Oh Dear Me / The Jute Mill Song

On Springthyme SPRCD 1030
Jim Reid & John Huband - Freewheeling Now

Of all the poems and songs that are associated with Mary Brooksbank, the Jute Mill Song or Oh Dear Me is probably the best known. Based on a single traditional verse which she adapted as the chorus, she managed to capture a lot more about life than just the hardships of the jute mill lassies. As Jim says, 'two lines of Mary's song say more than many a politician can say in a lifetime - but I'll leave you to guess which two I mean!' Mary Brooksbank worked all her working life in the jute mills of Dundee and the song tells of the hard life. Mary was a member of the communist party and a social activist. She self-published a book of her poems and an autobiography.

Shiftins, piecing and spinning were three of the jobs on the 'flett' (i.e. flat - the floor on which the spinning machinery stood). The shifter was the person who removed full bobbins from the spinning frames and replaced them with empty ones. Ten and nine was the weekly wage of the mill lassies at the turn of the century - ten shillings (paid as a gold half sovereign) and nine pence.

1: Oh dear me the mills gaein fast,
And the pair wee shifters canna get nae rest;
Shiftin bobbins, coorse and fine,
They fairly mak ye wark for your ten and nine.

2: Oh dear me I wish the day wis done,
Rinnin up an doun the pass is nae fun;
Shiftin, piecin, spinnin - warp, weft and twine,
Tae feed an claith ma bairnies affen ten and nine.

Chorus:
Oh dear me the mills gaein fast,
And the pair wee shifters canna get nae rest;
Shiftin bobbins coorse and fine,
They fairly mak ye wark for your ten and nine.

3: O dear me, the warld's ill divided,
Them that works the hardest are the least provided;
But I maun bide contented, dark days or fine,
There's no much pleisure livin affen ten and nine.

Chorus:
Oh dear me the mills gaein fast,
And the pair wee shifters canna get nae rest;
Shiftin bobbins coorse and fine,
They fairly mak ye wark for your ten and nine.

The origins of the song are made clear in an interview that Hamish Henderson had with Mary that is held in the archives of the Scool of Scottish Studies.
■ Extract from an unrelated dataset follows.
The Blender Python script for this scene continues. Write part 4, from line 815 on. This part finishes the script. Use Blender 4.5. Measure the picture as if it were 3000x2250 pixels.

SA 1968.317 School of Scottish Studies, University of Edinburgh.

Mary Brooksbank: And inside work (in the mills), they used to sing the Jute Mill song and when I grew up I put the verses to it. They used to go aroond (singing): 'the mill's gaen fest, the puir wee shifters canna get a rest'.

Hamish Henderson: And how much of that was what they were singing in the mill and how much did you add to it?

Mary Brooksbank: Only the ditty, 'Oh dear me, the mill's gaen fest, the puir wee shifters . . .'. The verses are all mine. And that verse, 'to feed and cled my bairnie' was brought to me by a lassie who was worried. It wis hard lines if ye hid an illegitimate child and you had to pay for it aff that meagre wage, you know what I mean, and she used to say, 'oh I wish the day was done'. And eh, tell me her troubles, her trachles, what she hid tae dae for her bairn and that, nae help that sort o' thing, and that brought that tae mind. And then I used to think on my own aboot how ill divided the world wis. My mother put me into service for a period, tried to make me genteel you know. She gave me a lovely outfit but it didna suit me, it was the worst thing she could have did because I saw right away the contrast between their homes and ours, you know, thons o the gentry and ours.